═════ DATA BLOCK
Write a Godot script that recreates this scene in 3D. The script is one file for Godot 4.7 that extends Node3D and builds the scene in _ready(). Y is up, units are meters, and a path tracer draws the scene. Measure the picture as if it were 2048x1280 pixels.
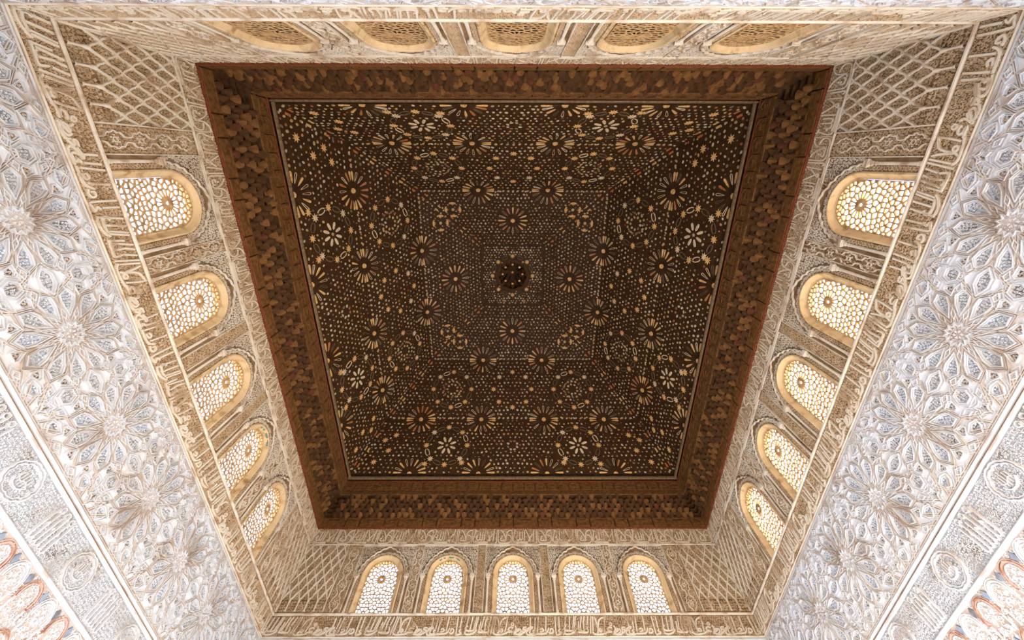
extends Node3D
# A square Nasrid throne hall seen from the floor: carved plaster walls, twenty clerestory windows, a wooden muqarnas cornice and an inlaid ceiling of stars.
# Wall coordinates: x along the wall (to the right as seen from inside), y up from the floor, z from the wall's face into the room.

const HX := 5.79          # half width (left - right)
const HZ := 5.877         # half depth (back - front)
const EAVE := 9.8
const CELL := 1.435       # width of one star of the strapwork panel

var M := {}
var taken := {}
var wall_parts := {}
var petal_count := 0


func _ready() -> void:
	# camera
	var cam := Camera3D.new()
	cam.name = "camera"
	cam.fov = rad_to_deg(2.0 * atan(640.0 / 769.0))
	cam.near = 0.05
	cam.far = 400.0
	cam.transform = Transform3D(Basis(Vector3.UP, -0.01162) * Basis(Vector3.RIGHT, 1.17898) * Basis(Vector3.BACK, -0.00959), Vector3(-0.088, 1.6, 4.237))
	add_child(cam)
	cam.current = true
	# sky, sun and exposure
	var sky := ProceduralSkyMaterial.new()
	sky.sky_top_color = Color(9.0, 15.5, 32.0).linear_to_srgb()
	sky.sky_horizon_color = Color(28.0, 37.0, 53.0).linear_to_srgb()
	sky.sky_curve = 0.24
	sky.ground_bottom_color = Color(3.0, 2.8, 2.4).linear_to_srgb()
	sky.ground_horizon_color = Color(6.0, 5.8, 5.4).linear_to_srgb()
	sky.sun_angle_max = 6.0
	var env := Environment.new()
	env.background_mode = Environment.BG_SKY
	env.sky = Sky.new()
	env.sky.sky_material = sky
	env.tonemap_mode = Environment.TONE_MAPPER_LINEAR
	env.tonemap_exposure = 0.42
	env.sdfgi_enabled = true
	env.ssao_enabled = true
	env.ssil_enabled = true
	var we := WorldEnvironment.new()
	we.name = "world"
	we.environment = env
	add_child(we)
	var sun := DirectionalLight3D.new()
	sun.name = "sun"
	sun.light_color = Color(1.0, 0.99, 0.97)
	sun.light_energy = 72.0
	sun.light_angular_distance = 0.6
	sun.shadow_enabled = true
	sun.transform = Transform3D(Basis.looking_at(Vector3(-0.75, -0.85, -0.35)), Vector3(0, 30, 0))
	add_child(sun)

	make_materials()
	make_carvings()
	make_window_kit()
	make_panel_kit()
	make_inlay_kit()

	# the room
	var tf := Transform3D(Basis.IDENTITY, Vector3(0, 0, -HZ))
	var tl := Transform3D(Basis(Vector3.UP, PI / 2), Vector3(-HX, 0, 0))
	var tr := Transform3D(Basis(Vector3.UP, -PI / 2), Vector3(HX, 0, 0))
	var tb := Transform3D(Basis(Vector3.UP, PI), Vector3(0, 0, HZ))
	build_wall("front", tf, HX, -0.01, 1.73, 1, "warm brown carved plaster wall at the bottom of the picture with five bright lattice windows")
	build_wall("left", tl, HZ, -0.065, 1.75, 6, "pale carved plaster wall on the left with a brilliant white strapwork panel")
	build_wall("right", tr, HZ, 0.065, 1.75, 11, "bluish carved plaster wall on the right with a strapwork panel of stars")
	build_wall("back", tb, HX, 0.0, 1.73, 16, "carved plaster wall along the top edge with dark blind windows")
	build_cornice(tf, HX, "side of the brown honeycomb cornice above the bottom wall", false)
	build_cornice(tl, HZ, "side of the brown honeycomb cornice above the left wall", true)
	build_cornice(tr, HZ, "side of the brown honeycomb cornice above the right wall", true)
	build_cornice(tb, HX, "foreshortened side of the brown honeycomb cornice along the top wall", false)
	build_ceiling()
	# roof over everything
	var g := Geo.new()
	g.box(Vector3(-6.6, 17.6, -6.7), Vector3(6.6, 17.9, 6.7))
	for s in [-1.0, 1.0]:
		g.box(Vector3(s * 6.25 - 0.3, 9.85, -6.7), Vector3(s * 6.25 + 0.3, 17.7, 6.7))
		g.box(Vector3(-6.6, 9.85, s * 6.33 - 0.3), Vector3(6.6, 17.7, s * 6.33 + 0.3))
	var roof := put(self, "roof", g.mesh(), M.masonry)
	roof.set_meta("kind", "structure")
	roof.set_meta("label", "masonry roof shell hidden above the wooden ceiling")
	roof.set_meta("category", "roof")
	g = Geo.new()
	g.box(Vector3(-7.5, -0.3, -7.5), Vector3(7.5, 0.0, 7.5))
	var fl := put(self, "floor", g.mesh(), M.floor_marble)
	fl.set_meta("kind", "structure")
	fl.set_meta("label", "pale marble floor of the hall")
	fl.set_meta("category", "floor")
	g = Geo.new()
	g.box(Vector3(-150, -3.2, -150), Vector3(150, -3.0, 150))
	var gr := put(self, "ground", g.mesh(), M.earth)
	gr.set_meta("kind", "structure")
	gr.set_meta("label", "sunlit pale earth outside the hall")
	gr.set_meta("category", "ground")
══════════
DO THIS: Reproduce the material word for word. Any pictures should be left out of the copy.

SOLUTION BELOW:
Write a Godot script that recreates this scene in 3D. The script is one file for Godot 4.7 that extends Node3D and builds the scene in _ready(). Y is up, units are meters, and a path tracer draws the scene. Measure the picture as if it were 2048x1280 pixels.
extends Node3D
# A square Nasrid throne hall seen from the floor: carved plaster walls, twenty clerestory windows, a wooden muqarnas cornice and an inlaid ceiling of stars.
# Wall coordinates: x along the wall (to the right as seen from inside), y up from the floor, z from the wall's face into the room.

const HX := 5.79          # half width (left - right)
const HZ := 5.877         # half depth (back - front)
const EAVE := 9.8
const CELL := 1.435       # width of one star of the strapwork panel

var M := {}
var taken := {}
var wall_parts := {}
var petal_count := 0


func _ready() -> void:
	# camera
	var cam := Camera3D.new()
	cam.name = "camera"
	cam.fov = rad_to_deg(2.0 * atan(640.0 / 769.0))
	cam.near = 0.05
	cam.far = 400.0
	cam.transform = Transform3D(Basis(Vector3.UP, -0.01162) * Basis(Vector3.RIGHT, 1.17898) * Basis(Vector3.BACK, -0.00959), Vector3(-0.088, 1.6, 4.237))
	add_child(cam)
	cam.current = true
	# sky, sun and exposure
	var sky := ProceduralSkyMaterial.new()
	sky.sky_top_color = Color(9.0, 15.5, 32.0).linear_to_srgb()
	sky.sky_horizon_color = Color(28.0, 37.0, 53.0).linear_to_srgb()
	sky.sky_curve = 0.24
	sky.ground_bottom_color = Color(3.0, 2.8, 2.4).linear_to_srgb()
	sky.ground_horizon_color = Color(6.0, 5.8, 5.4).linear_to_srgb()
	sky.sun_angle_max = 6.0
	var env := Environment.new()
	env.background_mode = Environment.BG_SKY
	env.sky = Sky.new()
	env.sky.sky_material = sky
	env.tonemap_mode = Environment.TONE_MAPPER_LINEAR
	env.tonemap_exposure = 0.42
	env.sdfgi_enabled = true
	env.ssao_enabled = true
	env.ssil_enabled = true
	var we := WorldEnvironment.new()
	we.name = "world"
	we.environment = env
	add_child(we)
	var sun := DirectionalLight3D.new()
	sun.name = "sun"
	sun.light_color = Color(1.0, 0.99, 0.97)
	sun.light_energy = 72.0
	sun.light_angular_distance = 0.6
	sun.shadow_enabled = true
	sun.transform = Transform3D(Basis.looking_at(Vector3(-0.75, -0.85, -0.35)), Vector3(0, 30, 0))
	add_child(sun)

	make_materials()
	make_carvings()
	make_window_kit()
	make_panel_kit()
	make_inlay_kit()

	# the room
	var tf := Transform3D(Basis.IDENTITY, Vector3(0, 0, -HZ))
	var tl := Transform3D(Basis(Vector3.UP, PI / 2), Vector3(-HX, 0, 0))
	var tr := Transform3D(Basis(Vector3.UP, -PI / 2), Vector3(HX, 0, 0))
	var tb := Transform3D(Basis(Vector3.UP, PI), Vector3(0, 0, HZ))
	build_wall("front", tf, HX, -0.01, 1.73, 1, "warm brown carved plaster wall at the bottom of the picture with five bright lattice windows")
	build_wall("left", tl, HZ, -0.065, 1.75, 6, "pale carved plaster wall on the left with a brilliant white strapwork panel")
	build_wall("right", tr, HZ, 0.065, 1.75, 11, "bluish carved plaster wall on the right with a strapwork panel of stars")
	build_wall("back", tb, HX, 0.0, 1.73, 16, "carved plaster wall along the top edge with dark blind windows")
	build_cornice(tf, HX, "side of the brown honeycomb cornice above the bottom wall", false)
	build_cornice(tl, HZ, "side of the brown honeycomb cornice above the left wall", true)
	build_cornice(tr, HZ, "side of the brown honeycomb cornice above the right wall", true)
	build_cornice(tb, HX, "foreshortened side of the brown honeycomb cornice along the top wall", false)
	build_ceiling()
	# roof over everything
	var g := Geo.new()
	g.box(Vector3(-6.6, 17.6, -6.7), Vector3(6.6, 17.9, 6.7))
	for s in [-1.0, 1.0]:
		g.box(Vector3(s * 6.25 - 0.3, 9.85, -6.7), Vector3(s * 6.25 + 0.3, 17.7, 6.7))
		g.box(Vector3(-6.6, 9.85, s * 6.33 - 0.3), Vector3(6.6, 17.7, s * 6.33 + 0.3))
	var roof := put(self, "roof", g.mesh(), M.masonry)
	roof.set_meta("kind", "structure")
	roof.set_meta("label", "masonry roof shell hidden above the wooden ceiling")
	roof.set_meta("category", "roof")
	g = Geo.new()
	g.box(Vector3(-7.5, -0.3, -7.5), Vector3(7.5, 0.0, 7.5))
	var fl := put(self, "floor", g.mesh(), M.floor_marble)
	fl.set_meta("kind", "structure")
	fl.set_meta("label", "pale marble floor of the hall")
	fl.set_meta("category", "floor")
	g = Geo.new()
	g.box(Vector3(-150, -3.2, -150), Vector3(150, -3.0, 150))
	var gr := put(self, "ground", g.mesh(), M.earth)
	gr.set_meta("kind", "structure")
	gr.set_meta("label", "sunlit pale earth outside the hall")
	gr.set_meta("category", "ground")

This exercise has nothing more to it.